Esa separación de la ficción “es un gesto político: el de ir hacia afuera, al encuentro de los otros”, define Mariana Enríquez en el extenso (y revelador) prólogo que acompaña estas 889 páginas. “Y el gesto se acompaña de un sutil enfado cuando siente que a esos otros, de algún modo, se les quita dignidad”, también apunta.
El libro incluye “Viajera crónica”, “Visto y oído”, “De la Patagonia a México”, “De aquí para allá”, “Animales” y algunos textos inéditos, como uno en el que habla de un romance corto que tuvo de joven con un novio alcohólico (toda una anomalía autobiográfica en su obra) y uno sobre sus últimos días, cuando ya estaba enferma e internada (“Yendo de la cama a la casa”).

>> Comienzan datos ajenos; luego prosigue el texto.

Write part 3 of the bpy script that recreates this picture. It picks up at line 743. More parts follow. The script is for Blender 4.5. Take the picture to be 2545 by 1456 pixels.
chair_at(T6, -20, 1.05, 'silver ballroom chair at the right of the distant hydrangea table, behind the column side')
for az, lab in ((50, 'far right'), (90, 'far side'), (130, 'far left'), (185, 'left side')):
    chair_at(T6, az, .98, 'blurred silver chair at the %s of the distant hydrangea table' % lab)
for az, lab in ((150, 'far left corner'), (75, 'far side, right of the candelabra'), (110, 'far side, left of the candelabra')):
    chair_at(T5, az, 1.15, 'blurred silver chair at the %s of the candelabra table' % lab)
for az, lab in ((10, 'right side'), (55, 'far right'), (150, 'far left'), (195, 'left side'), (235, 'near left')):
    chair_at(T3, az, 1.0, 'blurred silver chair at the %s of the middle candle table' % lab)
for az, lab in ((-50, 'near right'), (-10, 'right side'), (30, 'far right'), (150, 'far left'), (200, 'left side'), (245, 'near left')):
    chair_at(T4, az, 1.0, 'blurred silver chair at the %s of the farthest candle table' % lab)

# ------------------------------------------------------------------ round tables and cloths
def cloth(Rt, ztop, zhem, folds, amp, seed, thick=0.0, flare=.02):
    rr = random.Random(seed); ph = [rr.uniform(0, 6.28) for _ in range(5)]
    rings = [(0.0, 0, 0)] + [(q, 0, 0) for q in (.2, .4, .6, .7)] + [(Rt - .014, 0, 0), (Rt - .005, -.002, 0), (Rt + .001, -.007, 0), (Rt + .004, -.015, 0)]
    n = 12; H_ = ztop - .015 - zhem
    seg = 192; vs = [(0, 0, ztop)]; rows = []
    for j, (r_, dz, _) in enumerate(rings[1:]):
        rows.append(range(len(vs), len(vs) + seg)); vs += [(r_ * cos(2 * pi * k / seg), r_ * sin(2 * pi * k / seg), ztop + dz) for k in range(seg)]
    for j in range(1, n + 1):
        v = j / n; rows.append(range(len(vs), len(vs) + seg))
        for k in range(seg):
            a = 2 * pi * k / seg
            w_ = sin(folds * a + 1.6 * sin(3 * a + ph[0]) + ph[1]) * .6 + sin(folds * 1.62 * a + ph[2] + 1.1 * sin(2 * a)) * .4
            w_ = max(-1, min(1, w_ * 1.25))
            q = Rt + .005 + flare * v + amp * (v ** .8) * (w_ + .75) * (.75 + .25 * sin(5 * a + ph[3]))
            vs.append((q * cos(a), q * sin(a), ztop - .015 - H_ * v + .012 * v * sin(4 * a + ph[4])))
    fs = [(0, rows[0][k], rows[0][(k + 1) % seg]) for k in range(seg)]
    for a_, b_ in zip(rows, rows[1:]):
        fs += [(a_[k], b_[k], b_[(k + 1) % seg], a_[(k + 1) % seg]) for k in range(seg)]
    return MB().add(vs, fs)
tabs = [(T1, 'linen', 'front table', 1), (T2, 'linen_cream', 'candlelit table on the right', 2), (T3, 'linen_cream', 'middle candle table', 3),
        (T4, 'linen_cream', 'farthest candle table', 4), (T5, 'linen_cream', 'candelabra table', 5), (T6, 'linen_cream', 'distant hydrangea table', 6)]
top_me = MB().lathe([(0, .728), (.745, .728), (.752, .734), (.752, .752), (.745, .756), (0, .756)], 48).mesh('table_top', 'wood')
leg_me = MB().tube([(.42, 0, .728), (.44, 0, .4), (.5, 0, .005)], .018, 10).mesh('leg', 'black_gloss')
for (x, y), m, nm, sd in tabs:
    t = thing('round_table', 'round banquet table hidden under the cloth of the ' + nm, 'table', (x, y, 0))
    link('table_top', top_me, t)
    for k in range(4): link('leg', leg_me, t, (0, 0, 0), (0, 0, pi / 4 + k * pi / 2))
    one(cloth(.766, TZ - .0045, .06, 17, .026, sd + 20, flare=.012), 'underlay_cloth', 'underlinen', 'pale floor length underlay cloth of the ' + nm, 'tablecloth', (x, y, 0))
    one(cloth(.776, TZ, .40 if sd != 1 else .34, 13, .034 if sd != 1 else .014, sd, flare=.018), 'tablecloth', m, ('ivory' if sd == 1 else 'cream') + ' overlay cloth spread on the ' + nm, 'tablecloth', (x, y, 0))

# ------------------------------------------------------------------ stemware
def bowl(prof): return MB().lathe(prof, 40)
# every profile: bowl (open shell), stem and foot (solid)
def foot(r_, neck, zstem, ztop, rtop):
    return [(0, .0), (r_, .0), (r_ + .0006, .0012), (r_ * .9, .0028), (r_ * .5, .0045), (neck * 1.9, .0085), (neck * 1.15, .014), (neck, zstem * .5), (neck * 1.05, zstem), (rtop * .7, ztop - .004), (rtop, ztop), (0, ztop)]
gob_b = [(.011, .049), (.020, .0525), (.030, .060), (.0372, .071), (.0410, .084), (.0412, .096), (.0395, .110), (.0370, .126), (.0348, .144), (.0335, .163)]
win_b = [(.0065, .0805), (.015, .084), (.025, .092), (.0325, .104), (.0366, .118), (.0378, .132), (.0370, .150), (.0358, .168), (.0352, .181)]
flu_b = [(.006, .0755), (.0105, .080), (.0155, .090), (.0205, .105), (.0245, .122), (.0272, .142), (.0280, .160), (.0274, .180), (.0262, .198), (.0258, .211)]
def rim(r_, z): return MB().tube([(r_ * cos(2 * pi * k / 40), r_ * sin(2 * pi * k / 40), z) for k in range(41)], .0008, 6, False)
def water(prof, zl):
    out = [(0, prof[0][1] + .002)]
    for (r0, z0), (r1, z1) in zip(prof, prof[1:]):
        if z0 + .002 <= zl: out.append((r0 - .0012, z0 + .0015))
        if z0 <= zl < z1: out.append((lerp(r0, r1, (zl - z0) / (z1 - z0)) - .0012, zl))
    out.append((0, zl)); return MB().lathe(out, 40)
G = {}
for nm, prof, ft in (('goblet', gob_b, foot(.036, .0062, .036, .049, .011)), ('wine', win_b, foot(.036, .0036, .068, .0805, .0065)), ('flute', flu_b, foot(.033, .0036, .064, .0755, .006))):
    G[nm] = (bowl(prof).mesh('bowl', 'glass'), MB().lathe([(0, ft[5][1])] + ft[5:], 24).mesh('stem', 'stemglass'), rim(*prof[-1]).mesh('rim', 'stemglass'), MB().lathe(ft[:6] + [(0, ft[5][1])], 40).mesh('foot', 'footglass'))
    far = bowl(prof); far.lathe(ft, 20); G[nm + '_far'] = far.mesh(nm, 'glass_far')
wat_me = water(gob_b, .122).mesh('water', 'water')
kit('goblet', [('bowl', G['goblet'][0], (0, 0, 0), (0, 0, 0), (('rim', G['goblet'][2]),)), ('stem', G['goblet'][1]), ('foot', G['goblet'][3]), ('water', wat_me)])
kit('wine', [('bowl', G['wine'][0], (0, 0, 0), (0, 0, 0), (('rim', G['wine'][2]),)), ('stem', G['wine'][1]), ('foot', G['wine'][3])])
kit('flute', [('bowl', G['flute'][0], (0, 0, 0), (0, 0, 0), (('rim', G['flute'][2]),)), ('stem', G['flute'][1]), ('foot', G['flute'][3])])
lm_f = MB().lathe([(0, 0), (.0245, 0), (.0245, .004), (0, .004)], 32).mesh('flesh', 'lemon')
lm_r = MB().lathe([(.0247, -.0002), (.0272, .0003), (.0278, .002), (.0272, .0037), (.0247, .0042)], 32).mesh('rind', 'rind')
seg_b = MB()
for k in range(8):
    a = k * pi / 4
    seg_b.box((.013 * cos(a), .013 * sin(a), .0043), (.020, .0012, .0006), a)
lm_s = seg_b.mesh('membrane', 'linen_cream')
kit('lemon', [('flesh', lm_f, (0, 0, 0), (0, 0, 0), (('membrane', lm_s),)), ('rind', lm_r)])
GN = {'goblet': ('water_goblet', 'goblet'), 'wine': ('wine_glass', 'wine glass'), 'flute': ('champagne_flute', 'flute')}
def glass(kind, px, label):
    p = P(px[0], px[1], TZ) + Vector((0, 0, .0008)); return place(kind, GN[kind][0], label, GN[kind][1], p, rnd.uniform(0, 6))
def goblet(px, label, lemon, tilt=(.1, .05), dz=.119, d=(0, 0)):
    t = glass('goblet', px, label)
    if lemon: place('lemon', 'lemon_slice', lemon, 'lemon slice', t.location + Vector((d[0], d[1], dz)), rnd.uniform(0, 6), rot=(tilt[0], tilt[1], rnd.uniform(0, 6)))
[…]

Uhart, fallecida en 2018, era una peripatética, pero una peripatética “precarizada” (es la palabra que usa Enríquez). Viajaba con el alcance de su bolsillo de jubilada, paraba en hoteluchos y no sabía de delicias turísticas.
Le gustaba viajar, sobre todo, por el interior de la Argentina, donde asume un modo de ver especial: encontrar lo extraordinario en las cosas más simples. Las acciones más cotidianas merecen ser narradas, si se descubren los subtextos que esconden. Las contradicciones, las rutinas y los grotescos, que Martín Caparrós narrara implacablemente en “El interior”, acá se revisten de cariño, nobleza, y a veces condescendencia.
No es casual entonces que ella prefiera pararse desde el lugar del inmigrante y del indígena, para dar cuenta de los simples hechos xenófobos o racistas que esconden los pliegues del día a día.
En cada lugar, apela a los viejos memoriosos del lugar, e incluso a historiadores locales, para obtener información de primera mano. En estos casos es también interesante cómo contrasta lo que le dicen con sus propias opiniones, sin que ello sea una intrusión de la primera persona: más bien es una advertencia de que no creamos todo lo que nos dicen.
Las “Crónicas completas” es una lectura larga, pero no ardua. Hebe Uhart escribe con la facilidad y la simpleza con que una abuela podría amasar el pan (ella odiaría esta metáfora). Y como todo buen libro, puede ser un instrumento para iluminar nuestro propio día a día.